Q: If I take out a reverse mortgage, does the bank own my home? 

A: No, the title remains with the borrower. When your home is sold, you or your estate will need to repay the lender any cash you received from the reverse mortgage, plus interest and other fees. Any remaining equity in the home belongs to you or your heirs.

Q: Do I still need to pay my property taxes and home insurance with a reverse mortgage?

A: Yes. Reverse mortgages are not like regular mortgages in which insurance and taxes are paid out of an escrow account, so you would have to pay those expenses. If for some reason your homeowner's insurance has lapsed, you will need to reinstate your policy. You also need to be current on any homeowner's association fees.

Q: When do I have to pay back a reverse mortgage? 

A: When you die, sell your home or permanently relocate. The loan also becomes due if you default on the loan by not paying your property taxes or homeowner's insurance, or if the property conditions deteriorate and necessary repairs are not made.

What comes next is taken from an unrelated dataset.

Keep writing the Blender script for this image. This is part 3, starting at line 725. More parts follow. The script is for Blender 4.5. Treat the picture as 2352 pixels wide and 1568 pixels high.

Q: Are reverse mortgages expensive?

A: There are substantial upfront fees (i.e., mortgage insurance premiums, loan origination fees and closing costs) with these loans, as well as ongoing fees (mortgage premiums, interest and servicing fees), during the course of the loan. Before you take out the loan, you have to consider how much you will pay in fees so you have enough to cover your expenses.

For example, the standard HECM loan charges a 2 percent mortgage insurance premium up front on the home value – not the amount borrowed – as with regular forward mortgages. For example, if you own a $400,000 home, the upfront MIP would be $8,000 – whether you borrow $30,000 or $200,000.